Your task is to print all of the data word for word.
======== Stored data
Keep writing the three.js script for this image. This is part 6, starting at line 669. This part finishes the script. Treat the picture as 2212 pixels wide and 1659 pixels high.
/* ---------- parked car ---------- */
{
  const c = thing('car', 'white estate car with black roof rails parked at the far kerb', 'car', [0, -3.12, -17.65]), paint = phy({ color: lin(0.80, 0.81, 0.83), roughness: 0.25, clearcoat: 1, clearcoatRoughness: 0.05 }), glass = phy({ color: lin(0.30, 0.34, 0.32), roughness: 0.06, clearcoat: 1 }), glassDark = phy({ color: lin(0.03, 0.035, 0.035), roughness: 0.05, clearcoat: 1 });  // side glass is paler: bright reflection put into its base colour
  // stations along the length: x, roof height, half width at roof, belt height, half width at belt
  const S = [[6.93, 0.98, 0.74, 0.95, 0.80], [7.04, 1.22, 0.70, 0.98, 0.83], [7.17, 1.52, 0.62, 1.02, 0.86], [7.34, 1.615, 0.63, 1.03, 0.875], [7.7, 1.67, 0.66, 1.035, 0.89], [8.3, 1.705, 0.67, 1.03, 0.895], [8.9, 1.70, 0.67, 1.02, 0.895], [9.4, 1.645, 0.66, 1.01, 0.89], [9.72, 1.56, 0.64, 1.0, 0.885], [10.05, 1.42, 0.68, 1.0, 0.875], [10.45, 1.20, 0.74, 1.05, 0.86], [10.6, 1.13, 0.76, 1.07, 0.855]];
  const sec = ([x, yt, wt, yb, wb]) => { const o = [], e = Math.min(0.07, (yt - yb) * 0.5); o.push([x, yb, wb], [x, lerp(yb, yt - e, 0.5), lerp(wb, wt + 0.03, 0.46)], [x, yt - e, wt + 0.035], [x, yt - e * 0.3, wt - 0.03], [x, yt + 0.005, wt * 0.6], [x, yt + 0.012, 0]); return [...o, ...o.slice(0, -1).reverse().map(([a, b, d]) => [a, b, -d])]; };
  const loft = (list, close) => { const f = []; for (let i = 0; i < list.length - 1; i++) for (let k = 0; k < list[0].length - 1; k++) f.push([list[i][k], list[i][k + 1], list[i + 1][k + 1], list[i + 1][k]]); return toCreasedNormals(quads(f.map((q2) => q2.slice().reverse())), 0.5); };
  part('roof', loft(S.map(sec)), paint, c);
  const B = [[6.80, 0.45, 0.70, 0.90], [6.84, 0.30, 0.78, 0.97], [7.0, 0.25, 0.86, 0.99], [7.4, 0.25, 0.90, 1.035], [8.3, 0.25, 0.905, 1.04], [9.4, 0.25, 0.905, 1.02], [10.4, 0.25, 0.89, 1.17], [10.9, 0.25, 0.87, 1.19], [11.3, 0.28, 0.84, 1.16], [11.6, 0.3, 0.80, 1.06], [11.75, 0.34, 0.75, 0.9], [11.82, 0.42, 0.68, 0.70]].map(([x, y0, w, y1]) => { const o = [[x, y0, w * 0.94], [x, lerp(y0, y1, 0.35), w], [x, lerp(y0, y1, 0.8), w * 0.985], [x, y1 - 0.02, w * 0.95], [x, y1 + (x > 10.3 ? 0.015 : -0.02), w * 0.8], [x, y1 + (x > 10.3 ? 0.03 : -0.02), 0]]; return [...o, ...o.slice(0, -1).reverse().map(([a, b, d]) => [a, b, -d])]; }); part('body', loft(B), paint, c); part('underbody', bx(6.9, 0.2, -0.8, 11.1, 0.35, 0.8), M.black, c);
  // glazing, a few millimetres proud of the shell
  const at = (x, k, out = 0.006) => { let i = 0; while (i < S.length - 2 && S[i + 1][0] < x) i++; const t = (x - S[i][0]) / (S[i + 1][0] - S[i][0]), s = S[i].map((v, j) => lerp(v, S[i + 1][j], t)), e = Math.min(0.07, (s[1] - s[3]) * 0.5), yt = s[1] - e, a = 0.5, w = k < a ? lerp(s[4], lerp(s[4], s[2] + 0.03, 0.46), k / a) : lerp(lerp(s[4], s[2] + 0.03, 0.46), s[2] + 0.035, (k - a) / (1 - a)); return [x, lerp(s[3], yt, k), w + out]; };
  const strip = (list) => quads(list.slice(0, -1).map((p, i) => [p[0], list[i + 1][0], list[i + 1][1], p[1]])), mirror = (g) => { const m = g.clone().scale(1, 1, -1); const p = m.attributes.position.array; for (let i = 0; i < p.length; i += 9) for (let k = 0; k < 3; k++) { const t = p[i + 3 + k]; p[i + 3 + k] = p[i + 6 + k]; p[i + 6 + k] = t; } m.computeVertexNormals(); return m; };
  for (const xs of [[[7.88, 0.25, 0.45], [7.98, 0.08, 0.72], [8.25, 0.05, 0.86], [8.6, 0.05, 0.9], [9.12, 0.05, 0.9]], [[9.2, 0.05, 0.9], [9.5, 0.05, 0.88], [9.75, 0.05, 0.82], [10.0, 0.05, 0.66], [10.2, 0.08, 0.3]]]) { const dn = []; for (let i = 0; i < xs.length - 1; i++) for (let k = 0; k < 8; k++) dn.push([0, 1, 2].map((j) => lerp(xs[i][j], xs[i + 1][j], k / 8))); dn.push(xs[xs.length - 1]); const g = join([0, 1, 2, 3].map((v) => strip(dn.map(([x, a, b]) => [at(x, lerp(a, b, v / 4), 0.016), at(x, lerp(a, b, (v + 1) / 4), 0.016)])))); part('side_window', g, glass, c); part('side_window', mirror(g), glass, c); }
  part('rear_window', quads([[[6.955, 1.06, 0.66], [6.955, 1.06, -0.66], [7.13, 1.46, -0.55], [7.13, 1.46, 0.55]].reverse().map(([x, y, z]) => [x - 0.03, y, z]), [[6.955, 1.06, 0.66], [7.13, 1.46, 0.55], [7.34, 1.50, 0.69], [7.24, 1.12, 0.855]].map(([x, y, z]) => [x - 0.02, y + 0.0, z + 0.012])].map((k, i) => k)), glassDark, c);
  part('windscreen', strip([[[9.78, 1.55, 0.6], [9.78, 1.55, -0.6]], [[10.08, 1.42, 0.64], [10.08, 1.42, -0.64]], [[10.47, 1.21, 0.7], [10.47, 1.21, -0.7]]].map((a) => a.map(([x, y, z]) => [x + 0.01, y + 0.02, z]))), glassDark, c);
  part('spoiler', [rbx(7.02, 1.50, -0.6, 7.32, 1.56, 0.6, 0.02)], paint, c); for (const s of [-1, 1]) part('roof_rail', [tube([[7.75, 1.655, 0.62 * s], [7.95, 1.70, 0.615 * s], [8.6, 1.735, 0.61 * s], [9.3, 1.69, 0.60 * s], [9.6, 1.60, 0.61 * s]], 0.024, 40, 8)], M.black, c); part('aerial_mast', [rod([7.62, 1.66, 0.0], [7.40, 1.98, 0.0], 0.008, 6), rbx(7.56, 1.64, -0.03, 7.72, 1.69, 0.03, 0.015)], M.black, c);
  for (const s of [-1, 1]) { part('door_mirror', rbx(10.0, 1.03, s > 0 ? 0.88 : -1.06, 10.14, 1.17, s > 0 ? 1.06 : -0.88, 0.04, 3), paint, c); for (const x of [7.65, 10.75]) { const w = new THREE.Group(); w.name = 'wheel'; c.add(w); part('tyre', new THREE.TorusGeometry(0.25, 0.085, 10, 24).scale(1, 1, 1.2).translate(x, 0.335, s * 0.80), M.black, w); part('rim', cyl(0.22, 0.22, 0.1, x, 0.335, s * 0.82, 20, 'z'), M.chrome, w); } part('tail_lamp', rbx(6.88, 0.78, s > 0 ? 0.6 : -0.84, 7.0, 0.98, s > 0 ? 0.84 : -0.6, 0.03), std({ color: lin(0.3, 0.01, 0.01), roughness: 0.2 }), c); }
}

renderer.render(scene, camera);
================
Exercise answer:
Keep writing the three.js script for this image. This is part 6, starting at line 669. This part finishes the script. Treat the picture as 2212 pixels wide and 1659 pixels high.
/* ---------- parked car ---------- */
{
  const c = thing('car', 'white estate car with black roof rails parked at the far kerb', 'car', [0, -3.12, -17.65]), paint = phy({ color: lin(0.80, 0.81, 0.83), roughness: 0.25, clearcoat: 1, clearcoatRoughness: 0.05 }), glass = phy({ color: lin(0.30, 0.34, 0.32), roughness: 0.06, clearcoat: 1 }), glassDark = phy({ color: lin(0.03, 0.035, 0.035), roughness: 0.05, clearcoat: 1 });  // side glass is paler: bright reflection put into its base colour
  // stations along the length: x, roof height, half width at roof, belt height, half width at belt
  const S = [[6.93, 0.98, 0.74, 0.95, 0.80], [7.04, 1.22, 0.70, 0.98, 0.83], [7.17, 1.52, 0.62, 1.02, 0.86], [7.34, 1.615, 0.63, 1.03, 0.875], [7.7, 1.67, 0.66, 1.035, 0.89], [8.3, 1.705, 0.67, 1.03, 0.895], [8.9, 1.70, 0.67, 1.02, 0.895], [9.4, 1.645, 0.66, 1.01, 0.89], [9.72, 1.56, 0.64, 1.0, 0.885], [10.05, 1.42, 0.68, 1.0, 0.875], [10.45, 1.20, 0.74, 1.05, 0.86], [10.6, 1.13, 0.76, 1.07, 0.855]];
  const sec = ([x, yt, wt, yb, wb]) => { const o = [], e = Math.min(0.07, (yt - yb) * 0.5); o.push([x, yb, wb], [x, lerp(yb, yt - e, 0.5), lerp(wb, wt + 0.03, 0.46)], [x, yt - e, wt + 0.035], [x, yt - e * 0.3, wt - 0.03], [x, yt + 0.005, wt * 0.6], [x, yt + 0.012, 0]); return [...o, ...o.slice(0, -1).reverse().map(([a, b, d]) => [a, b, -d])]; };
  const loft = (list, close) => { const f = []; for (let i = 0; i < list.length - 1; i++) for (let k = 0; k < list[0].length - 1; k++) f.push([list[i][k], list[i][k + 1], list[i + 1][k + 1], list[i + 1][k]]); return toCreasedNormals(quads(f.map((q2) => q2.slice().reverse())), 0.5); };
  part('roof', loft(S.map(sec)), paint, c);
  const B = [[6.80, 0.45, 0.70, 0.90], [6.84, 0.30, 0.78, 0.97], [7.0, 0.25, 0.86, 0.99], [7.4, 0.25, 0.90, 1.035], [8.3, 0.25, 0.905, 1.04], [9.4, 0.25, 0.905, 1.02], [10.4, 0.25, 0.89, 1.17], [10.9, 0.25, 0.87, 1.19], [11.3, 0.28, 0.84, 1.16], [11.6, 0.3, 0.80, 1.06], [11.75, 0.34, 0.75, 0.9], [11.82, 0.42, 0.68, 0.70]].map(([x, y0, w, y1]) => { const o = [[x, y0, w * 0.94], [x, lerp(y0, y1, 0.35), w], [x, lerp(y0, y1, 0.8), w * 0.985], [x, y1 - 0.02, w * 0.95], [x, y1 + (x > 10.3 ? 0.015 : -0.02), w * 0.8], [x, y1 + (x > 10.3 ? 0.03 : -0.02), 0]]; return [...o, ...o.slice(0, -1).reverse().map(([a, b, d]) => [a, b, -d])]; }); part('body', loft(B), paint, c); part('underbody', bx(6.9, 0.2, -0.8, 11.1, 0.35, 0.8), M.black, c);
  // glazing, a few millimetres proud of the shell
  const at = (x, k, out = 0.006) => { let i = 0; while (i < S.length - 2 && S[i + 1][0] < x) i++; const t = (x - S[i][0]) / (S[i + 1][0] - S[i][0]), s = S[i].map((v, j) => lerp(v, S[i + 1][j], t)), e = Math.min(0.07, (s[1] - s[3]) * 0.5), yt = s[1] - e, a = 0.5, w = k < a ? lerp(s[4], lerp(s[4], s[2] + 0.03, 0.46), k / a) : lerp(lerp(s[4], s[2] + 0.03, 0.46), s[2] + 0.035, (k - a) / (1 - a)); return [x, lerp(s[3], yt, k), w + out]; };
  const strip = (list) => quads(list.slice(0, -1).map((p, i) => [p[0], list[i + 1][0], list[i + 1][1], p[1]])), mirror = (g) => { const m = g.clone().scale(1, 1, -1); const p = m.attributes.position.array; for (let i = 0; i < p.length; i += 9) for (let k = 0; k < 3; k++) { const t = p[i + 3 + k]; p[i + 3 + k] = p[i + 6 + k]; p[i + 6 + k] = t; } m.computeVertexNormals(); return m; };
  for (const xs of [[[7.88, 0.25, 0.45], [7.98, 0.08, 0.72], [8.25, 0.05, 0.86], [8.6, 0.05, 0.9], [9.12, 0.05, 0.9]], [[9.2, 0.05, 0.9], [9.5, 0.05, 0.88], [9.75, 0.05, 0.82], [10.0, 0.05, 0.66], [10.2, 0.08, 0.3]]]) { const dn = []; for (let i = 0; i < xs.length - 1; i++) for (let k = 0; k < 8; k++) dn.push([0, 1, 2].map((j) => lerp(xs[i][j], xs[i + 1][j], k / 8))); dn.push(xs[xs.length - 1]); const g = join([0, 1, 2, 3].map((v) => strip(dn.map(([x, a, b]) => [at(x, lerp(a, b, v / 4), 0.016), at(x, lerp(a, b, (v + 1) / 4), 0.016)])))); part('side_window', g, glass, c); part('side_window', mirror(g), glass, c); }
  part('rear_window', quads([[[6.955, 1.06, 0.66], [6.955, 1.06, -0.66], [7.13, 1.46, -0.55], [7.13, 1.46, 0.55]].reverse().map(([x, y, z]) => [x - 0.03, y, z]), [[6.955, 1.06, 0.66], [7.13, 1.46, 0.55], [7.34, 1.50, 0.69], [7.24, 1.12, 0.855]].map(([x, y, z]) => [x - 0.02, y + 0.0, z + 0.012])].map((k, i) => k)), glassDark, c);
  part('windscreen', strip([[[9.78, 1.55, 0.6], [9.78, 1.55, -0.6]], [[10.08, 1.42, 0.64], [10.08, 1.42, -0.64]], [[10.47, 1.21, 0.7], [10.47, 1.21, -0.7]]].map((a) => a.map(([x, y, z]) => [x + 0.01, y + 0.02, z]))), glassDark, c);
  part('spoiler', [rbx(7.02, 1.50, -0.6, 7.32, 1.56, 0.6, 0.02)], paint, c); for (const s of [-1, 1]) part('roof_rail', [tube([[7.75, 1.655, 0.62 * s], [7.95, 1.70, 0.615 * s], [8.6, 1.735, 0.61 * s], [9.3, 1.69, 0.60 * s], [9.6, 1.60, 0.61 * s]], 0.024, 40, 8)], M.black, c); part('aerial_mast', [rod([7.62, 1.66, 0.0], [7.40, 1.98, 0.0], 0.008, 6), rbx(7.56, 1.64, -0.03, 7.72, 1.69, 0.03, 0.015)], M.black, c);
  for (const s of [-1, 1]) { part('door_mirror', rbx(10.0, 1.03, s > 0 ? 0.88 : -1.06, 10.14, 1.17, s > 0 ? 1.06 : -0.88, 0.04, 3), paint, c); for (const x of [7.65, 10.75]) { const w = new THREE.Group(); w.name = 'wheel'; c.add(w); part('tyre', new THREE.TorusGeometry(0.25, 0.085, 10, 24).scale(1, 1, 1.2).translate(x, 0.335, s * 0.80), M.black, w); part('rim', cyl(0.22, 0.22, 0.1, x, 0.335, s * 0.82, 20, 'z'), M.chrome, w); } part('tail_lamp', rbx(6.88, 0.78, s > 0 ? 0.6 : -0.84, 7.0, 0.98, s > 0 ? 0.84 : -0.6, 0.03), std({ color: lin(0.3, 0.01, 0.01), roughness: 0.2 }), c); }
}

renderer.render(scene, camera);